Paul Williams (director)

From Wikipedia, the free encyclopedia

Paul Williams (born 1943 in New York City), occasionally credited as actor, P.W. Williams, is an American director, writer, producer and actor best known for directing a series of films in the late-1960s to early-1970s exploring counterculture life: Out of It (1969) starring Barry Gordon and Jon Voight; The Revolutionary (1970) starring Robert Duvall, Voight, Seymour Cassell, and Jennifer Salt for United Artists; and Dealing: Or the Berkeley-to-Boston Forty-Brick Lost-Bag Blues (1972) starring Barbara Hershey and John Lithgow for Warner Brothers. He also directed Nunzio (1975) for Universal Pictures, Miss Right (1982) starring Karen Black, Margot Kidder, Virna Lisi, and Marie-France Pisier for Legacy Entertainment; The November Men (1993), starring James Andronica, Leslie Bevis, and himself; and Mirage (1995) starring Edward James Olmos and Sean Young for Universal. He appears in the documentary And the Walls Came Tumbling Down... (2003) about the preparation of his unproduced biopic on Pope John Paul II, written by Oscar-winner John Briley.
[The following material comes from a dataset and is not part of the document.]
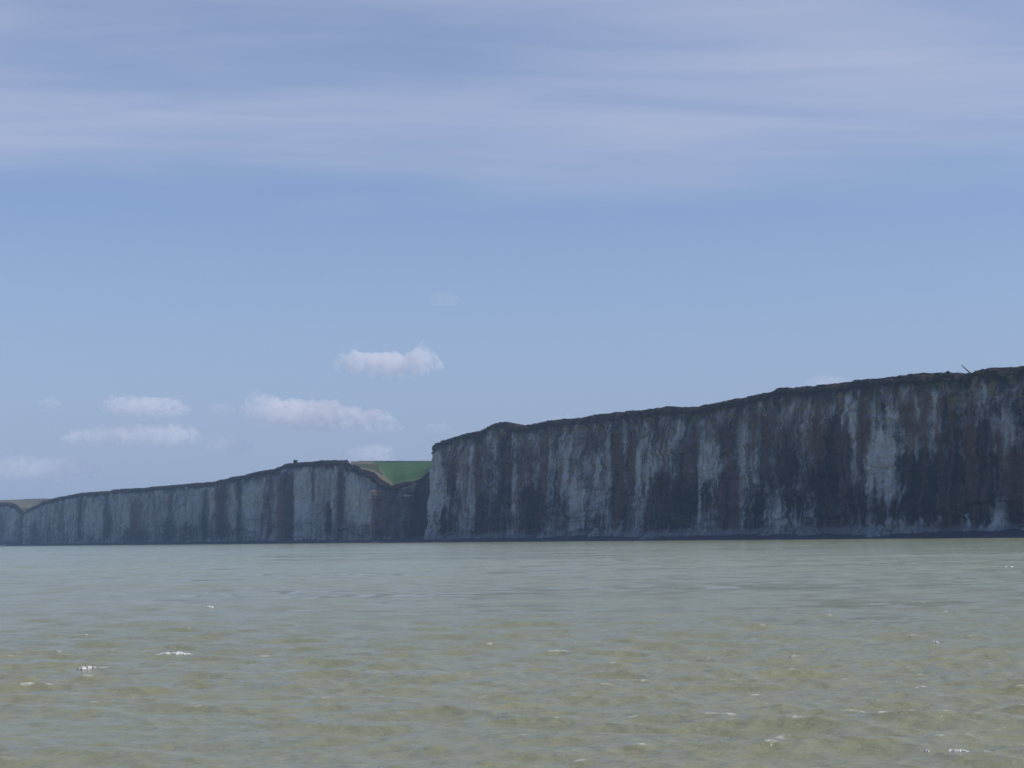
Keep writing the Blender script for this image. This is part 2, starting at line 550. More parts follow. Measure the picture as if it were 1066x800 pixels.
# ------------------------------------------------------------------ far cliff with the recess under the valley, its shade painted in
far_top_pts = [(26, 532), (28, 531.5), (33, 529), (40, 525.5), (48, 522), (55, 519.5), (70, 516.5), (75, 515.5), (85, 513.5), (100, 512.5),
               (115, 511.5), (120, 510.3), (130, 509.5), (150, 508.2), (170, 506.3), (190, 504.8), (210, 503), (224, 502),
               (227, 500.5), (240, 498.5), (245, 496.5), (255, 495.5), (262, 492.5), (275, 490.5), (285, 488.8), (290, 486.5),
               (300, 483.5), (305, 482.5), (310, 482), (325, 481), (335, 480), (350, 479.8), (358, 479.6), (363, 481), (366, 484),
               (375, 487), (380, 489.5), (388, 492.5), (393, 494.5), (396, 498), (400, 502), (405, 505.5), (408, 506.5),
               (412, 504.5), (420, 502.5), (430, 501.5), (437, 499), (441, 497), (445, 492), (452, 486), (470, 480)]
far_top, _ = top_curve(far_top_pts, D_far, 26, 470)
FAR_MARKS = [
    (36, 4, 0.0, 0.6, 0.8, 0), (62, 3, 0.3, 0.9, 0.5, 0), (84, 3, 0.1, 0.95, 1.0, 0.2), (96, 8, 0.2, 0.85, -0.5, 0), (111, 3, 0.1, 0.9, 1.1, 0.1),
    (125, 6, 0.3, 0.9, -0.3, 0.2), (140, 4, 0.1, 0.9, 0.8, 1.0), (160, 4, 0.3, 0.9, 0.3, 0.8), (142, 10, 0.05, 0.3, 0.8, 0), (175, 5, 0.05, 0.45, 1.2, 0),
    (178, 3, 0.4, 0.95, 0.7, 0.3), (192, 6, 0.3, 0.9, -0.4, 0), (196, 6, 0.05, 0.4, 0.8, 0), (214, 4, 0.1, 0.95, 0.9, 0), (230, 6, 0.1, 0.97, 1.5, 0.5),
    (240, 4, 0.3, 0.9, -0.6, 0), (249, 2.5, 0.05, 0.97, 1.5, 0.6), (264, 9, 0.1, 0.9, -0.5, -0.3), (281, 3, 0.1, 0.95, 0.8, 0.9), (292, 4, 0.0, 0.97, 0.8, 1.0),
    (301, 4.5, 0.0, 0.97, 1.8, 0.3), (313, 7, 0.05, 0.95, -0.9, -0.5), (326, 2, 0.55, 0.97, 1.0, 0), (332, 5, 0.3, 0.9, -0.4, 0.2), (342, 3.5, 0.15, 0.5, 1.5, 0.0),
    (348, 3, 0.3, 0.95, -0.3, 0.1), (355, 3.5, 0.25, 0.98, 1.3, 0.9), (352, 4, 0.0, 0.35, 0.7, 0.0), (370, 8, 0.25, 0.97, -0.7, -0.4), (382, 4, 0.3, 0.8, -0.4, 0),
    (389, 3, 0.1, 0.9, 0.5, 1.0), (398, 6, 0.05, 0.95, 1.1, 0.5), (409, 6, 0.0, 1.0, 0.7, 0.3), (422, 9, 0.0, 1.0, 0.8, 0.1), (434, 7, 0.0, 1.0, 1.2, 0.0),  # last three marks put the shade of the recess into the colour
    (404, 4, 0.02, 0.12, -1.5, -0.5), (446, 10, 0.0, 1.0, 1.2, 0.2),  # second mark carries the painted recess shade on to its right
]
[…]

His memoir Harvard, Hollywood, Hit Men & Holy Men was published by the University Press of Kentucky in 2023.


Williams graduated from Harvard College in 1965 after receiving a summa cum laude for his seminal study of "The Expressive Meaning of Body Positions" (published in 1974 in Messages of the Body, Free Press, NY).
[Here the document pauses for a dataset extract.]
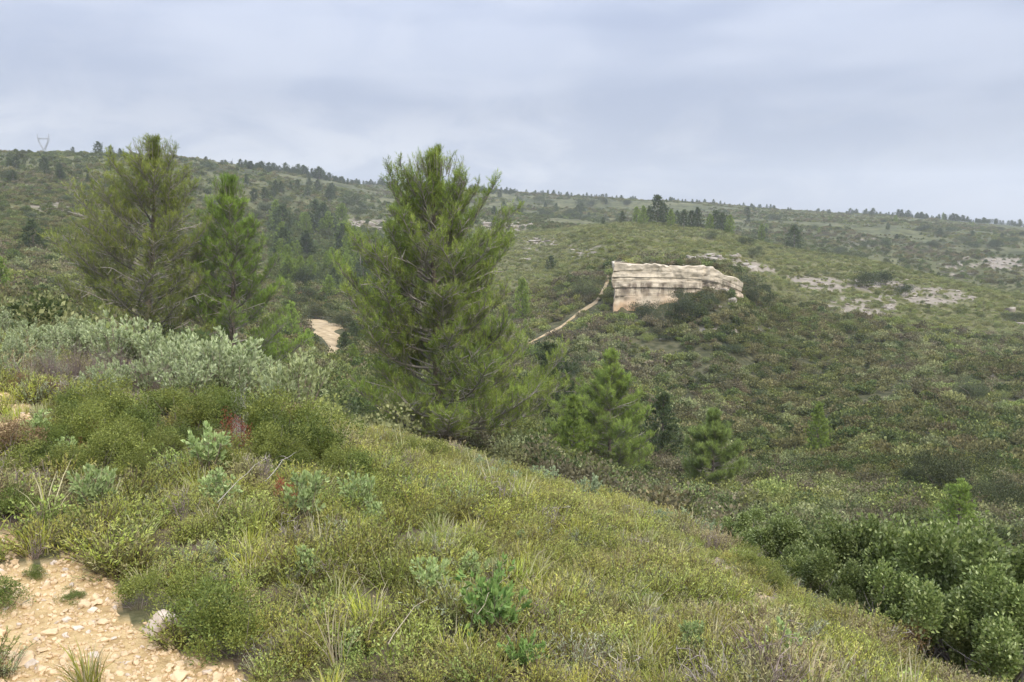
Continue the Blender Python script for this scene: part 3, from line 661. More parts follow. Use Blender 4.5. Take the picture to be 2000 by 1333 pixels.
def twigs(seed, n, h, rad, col=(.30, .26, .23)):
    global rng
    keep = rng; rng = np.random.default_rng(seed); g = Geo()
    for k in range(n):
        a = rng.random() * 2 * pi; hd = np.array([math.cos(a), math.sin(a), 0]); s = np.linspace(0, 1, 5); L = h * rng.uniform(.5, 1.1)
        ln = hd * (rad * rng.random() * s)[:, None] + UP * (L * s)[:, None] + np.cumsum(rng.normal(size=(5, 3)) * .035 * h, 0); ln[0] *= .3
        g.tube(ln, np.linspace(.0035, .0012, 5), np.array(col) * rng.uniform(.7, 1.3), 3)
        for q in range(5):
            p = ln[rng.integers(1, 5)]; d = unit(rng.normal(size=3) + UP * .9 + hd * .4); l = L * rng.uniform(.15, .35); e = p + d * l
            g.tube([p, p + d * l * .5 + rng.normal(size=3) * .08 * l, e], [.002, .0015, .0008], np.array(col) * rng.uniform(.8, 1.4), 3)
    rng = keep
    return g.mesh('dry_twigs', M_BARK)

def rock(seed, sx, sy, sz, mat, blocky=.55, k=9, name='rock', amp=.22):
    """angular stone: a rounded box, broken up by noise and a few flat breaks"""
    t = np.linspace(-1, 1, k); gx_, gy_ = np.meshgrid(t, t, indexing='ij'); fcs = []; V = []; n = 0
    for ax in range(3):
        for s in (-1, 1):
            a = np.empty((k, k, 3)); a[..., ax] = s; a[..., (ax + 1) % 3] = gx_; a[..., (ax + 2) % 3] = gy_
            V.append(a.reshape(-1, 3)); i = np.arange(k - 1)[:, None] * k; j = np.arange(k - 1)[None]
            q = np.stack([i + j, i + k + j, i + k + j + 1, i + j + 1], 2).reshape(-1, 4) + n; fcs.append(q if s > 0 else q[:, ::-1]); n += k * k
    V = np.concatenate(V); Fq = np.concatenate(fcs); V = V * (1 - blocky) * 0 + V / (np.abs(V) ** (2 + 5 * blocky)).sum(1, keepdims=True) ** (1 / (2 + 5 * blocky))
    r2 = np.random.default_rng(seed)
    for c in range(5):
        d = unit(r2.normal(size=3)); lim = r2.uniform(.62, .85); ex = V @ d - lim; V = V - np.where(ex > 0, ex, 0)[:, None] * d
    V = V * (1 + amp * fbm(V + seed * 3.7, 1.6, 3, seed))[:, None]
    V = V * np.array([sx, sy, sz])
    _, idx, inv = np.unique(np.round(V, 6), axis=0, return_index=True, return_inverse=True)
    return mk(name, V[idx], inv.reshape(-1)[Fq], mat)

def thing(name, parts, loc, scale, label, cat, group=None, rz=None, sxy=1.0):
    """one thing: a mesh by itself, or an Empty at its foot with its parts; parts share mesh data between alike things"""
    rz = random.uniform(0, 2 * pi) if rz is None else rz
    root = D.objects.new(name, parts[0] if len(parts) == 1 else None); COL.objects.link(root)
    root.location = loc; root.rotation_euler = (0, 0, rz); root.scale = (scale * sxy, scale * sxy, scale)
    if len(parts) > 1:
        root.empty_display_size = .2
        for me in parts:
            c = D.objects.new(me.name.split('.')[0], me); COL.objects.link(c); c.parent = root
    return tag(root, label, cat, group)

# ------------------------------------------------------------------ the rock cliff, layer upon layer
croot = D.objects.new('rock_cliff', None); COL.objects.link(croot); tag(croot, 'pale layered limestone cliff with orange and black stains on the hillside', 'cliff')
croot.location = (CL_A[0], CL_A[1], -13.5)
DEP = 7.5
def ring(n_front=130, n_side=20):
    u = np.linspace(0, clen, n_front); v = np.linspace(0, DEP, n_side)
    f = np.column_stack([u, u * 0]); r_ = np.column_stack([v * 0 + clen, v])[1:]; b = np.column_stack([u[::-3], u[::-3] * 0 + DEP])[1:]; l = np.column_stack([v * 0, v[::-1]])[1:-1]
    nf = np.concatenate([np.tile([0, -1.], (len(f), 1)), np.tile([1., 0], (len(r_), 1)), np.tile([0, 1.], (len(b), 1)), np.tile([-1., 0], (len(l), 1))])
    nf[0] = (-1., -.3); nf[len(f) - 1] = (.7, -.7)
    return np.concatenate([f, r_, b, l]), nf
RG, RN = ring()
ztopc = CL_A[2] + .2
lay = [(-13.6, -11.2, .0), (-11.2, -9.0, -.05), (-9.0, -7.7, -.25), (-7.7, -6.6, .25), (-6.6, -6.15, .05), (-6.15, -5.2, .35), (-5.2, ztopc - .0, .40)]
for li, (z0, z1, pr) in enumerate(lay):
    fr = [0, .04, .10, .2, .3, .4, .5, .6, .7, .8, .9, .96, 1.0]; jd = [.3, .03, .06, .24, .08, .14, .06, .2]; ins = [-jd[li], -.03] + [0] * 9 + [-.03, -jd[li + 1]]; rings = []
    zt = np.interp(RG[:, 0] / clen, [0, .25, .65, .82, 1], [0, -.06, -.5, -1.3, -3.0]) * (z1 + 13.6) / 9.
    for f_, in_ in zip(fr, ins):
        sag = .16 * vnoise(np.column_stack([RG * .18, RG[:, :1] * 0 + li]), 1.0, 40)
        z = z0 + (z1 - z0) * f_ + zt * (f_ if True else 1) + sag * (f_ if li < len(lay) - 1 else .4)
        if li: z = z + (np.interp(RG[:, 0] / clen, [0, .25, .65, .82, 1], [0, -.06, -.5, -1.3, -3.0]) * (z0 + 13.6) / 9. ) * (1 - f_)
        P3 = np.column_stack([RG, z])
        dsp = pr * .45 + in_ * min(.75, .45 * (z1 - z0)) + .34 * fbm(P3 * np.array([.22, .22, .35]), 1., 4, 60) + .18 * fbm(P3 * np.array([.25, .25, 1.5]), 1., 4, 66) - .9 * np.clip(vnoise(P3 * np.array([.75, .75, .16]), 1., 67) - .40, 0, 1)  + .16 * fbm(P3, 1.4, 3, 80) + .35 * vnoise(P3 * np.array([.10, .10, .05]), 1.0, 90)
        if li == len(lay) - 1: z = z + (  .26 * vnoise(P3[:, :2], .5, 70) + .22 * vnoise(P3[:, :2], 1.5, 71)) * f_
        q = RG + RN * dsp[:, None]; q[:, 0] += .5 * fbm(P3 * np.array([.3, .3, .45]), 1., 3, 77); q[:, 0] += q[:, 1].clip(0) * .42 * (1 - q[:, 0].clip(0, clen) / clen)
        xy = CL_A[:2] + q[:, :1] * cdir + q[:, 1:] * cnor
        rings.append(np.column_stack([xy, z]) - np.array(croot.location))
    nR = len(RG); V = np.concatenate(rings + [rings[0].mean(0, keepdims=True), rings[-1].mean(0, keepdims=True)]); m = len(rings)
    i = np.arange(m - 1)[:, None] * nR; j = np.arange(nR)[None]; j2 = (j + 1) % nR
    qd = np.stack([i + j, i + j2, i + nR + j2, i + nR + j], 2).reshape(-1, 4)
    tr = np.concatenate([qd[:, [0, 1, 2]], qd[:, [0, 2, 3]], np.column_stack([np.arange(nR), np.full(nR, m * nR), (np.arange(nR) + 1) % nR])[:, [0, 1, 2]],
                         np.column_stack([(m - 1) * nR + np.arange(nR), (m - 1) * nR + (np.arange(nR) + 1) % nR, np.full(nR, m * nR + 1)])])
    ob('rock_layer', mk('rock_layer', V, tr, M_CLIFF), croot)

# ------------------------------------------------------------------ rocks and outcrops of the slopes
slabs = [rock(s, 1, .75, .42, M_ROCK, .75, 9, 'limestone_rock') for s in range(5)]
def put_rock(px, py, wpx, rmin, label, group, flat_=1.0, cat='rock', jitter=0):
    p = hit(px, py, rmin); sc = wpx / F_PX * p[1] * .5
    o = D.objects.new('limestone_rock', random.choice(slabs)); COL.objects.link(o); o.location = p + np.array([0, 0, sc * .12]); o.scale = (sc, sc * random.uniform(.8, 1.3), sc * flat_ * random.uniform(.7, 1.2))
    o.rotation_euler = (random.gauss(0, .08), random.gauss(0, .08), random.uniform(0, 6.28)); return tag(o, label, cat, group)
for px, py, w_ in [(1417,572,22),(1425,590,26),(1405,603,16),(1440,560,20),(1452,520,22),(1430,506,20),(1467,532,30)]:
    put_rock(px, py, w_, 90, 'broken limestone block off the right end of the cliff', 'broken blocks at the right end of the cliff', 1.3)
put_rock(1443, 502, 12, 120, 'small upright pale boulder alone above the right end of the cliff', None, 2.6, 'boulder')
for px, py, w_ in [(1355,508,22),(1372,512,18),(1392,510,24),(1385,500,16),(1405,504,14),(1345,503,12)]:
    put_rock(px, py, w_, 125, 'low pale rock of the outcrop just above the cliff', 'outcrop rocks just above the cliff', 1.2)
for px, py, w_ in [(1378,648,14),(1392,647,16),(1410,647,18),(1425,650,10),(1478,674,12),(1470,650,8),(1310,655,9),(1294,665,12),(1500,644,9),(1592,678,8)]:
    put_rock(px, py, w_, 80, 'small pale rock showing between the bushes below the cliff', 'rocks between bushes below the cliff', 1.1)
put_rock(1970, 608, 22, 100, 'pale rounded boulder high on the right slope near the photo edge', None, 1.4, 'boulder')
put_rock(1990, 634, 18, 100, 'flat pale rock below the boulder at the right edge', None, .8)
for poly, a, c_, cov in ROCK[:4] + ROCK[7:8]:
    xs = [q[0] for q in poly]; ys = [q[1] for q in poly]; nn = 26
    tries = 0
    while nn and tries < 400:
        tries += 1; px, py = random.uniform(min(xs), max(xs)), random.uniform(min(ys), max(ys))
        if pip(np.array([px]), np.array([py]), poly)[0]:
            put_rock(px, py, random.uniform(4, 13), a, 'pale limestone slab in the bare patch on the right slope', 'limestone slabs of the bare patch on the right slope', .6); nn -= 1
for (x0, x1, y0, y1, nn, rm, lab, grp, fl, wr) in [
    (1905, 2000, 510, 526, 16, 240, 'pale rock of the far outcrop at the right edge', 'far outcrop rocks at the right edge', 1., (5, 14)),
    (1630, 1720, 466, 480, 12, 260, 'white rock speck on the far right plateau', 'rock specks on the far right plateau', 1., (4, 9)),
    (655, 750, 434, 452, 20, 200, 'pale rock of the broken ledge left of the central pine', 'ledge rocks left of the central pine', 1.3, (8, 20)),
    (945, 1035, 436, 452, 16, 200, 'pale rock of the ledge right of the central pine top', 'ledge rocks right of the central pine', 1.2, (10, 24)),
    (1030, 1085, 466, 474, 7, 150, 'flat rock of the bare shelf right of the central pine', 'shelf rocks right of the central pine', .6, (10, 22)),
    (1015, 1060, 492, 512, 6, 120, 'low grey rock beside the shelf right of the central pine', 'grey rocks below the shelf', .8, (8, 16)),
    (1110, 1175, 480, 508, 10, 150, 'small rock on the slope left of the cliff', 'small rocks left of the cliff', .8, (5, 12)),
    (65, 130, 395, 426, 14, 150, 'white rock on the far left hillside', 'white rocks on the far left hillside', 1., (5, 13)),
    (1835, 1900, 505, 540, 9, 240, 'small rock on the far slope at right', 'small rocks on the far slope at right', 1., (4, 10)),
    (1560, 1900, 535, 560, 14, 120, 'grey rock poking out of the upper right slope', 'grey rocks on the upper right slope', .8, (4, 10))]:
    for _ in range(nn): put_rock(random.uniform(x0, x1), random.uniform(y0, y1), random.uniform(*wr), rm, lab, grp, fl)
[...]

In 1966, while studying Fine Arts at Cambridge University, Williams, along with Edward Pressman, was a founding partner of Pressman Williams Enterprises which produced such films as Terrence Malick's first film Badlands and Brian DePalma's early films Sisters and Phantom of the Paradise. As an actor, he appeared in films that he also directed including The November Men and Mirage.

Williams produced his daughter Zoe Clarke-Williams' first film, Men (1997), which won Best First Feature at the Hollywood Film Festival. He directed The Best Ever in 2001. He spent years (2001-2003) preparing And the Walls Came Tumbling Down, with screenwriter John Briley (Best Screenplay Oscar-winner for Gandhi) a film about Pope John Paul II and his role in the fall of Communism in Western Europe. The film was ultimately abandoned in a Vatican scandal.

In 2015, Waterside Press published Williams' book about perception, extraordinary experience and the digital photographic process, Image of a Spirit.

In the fall of 2017, The Orchard released his production of The Amazing Adventure of Marchello the Cat, a feature film made with no cast other than live cats, voiced by Michelle Rodriguez, Jeremy Piven, Jeremy Sisto, Troy Garity, et al.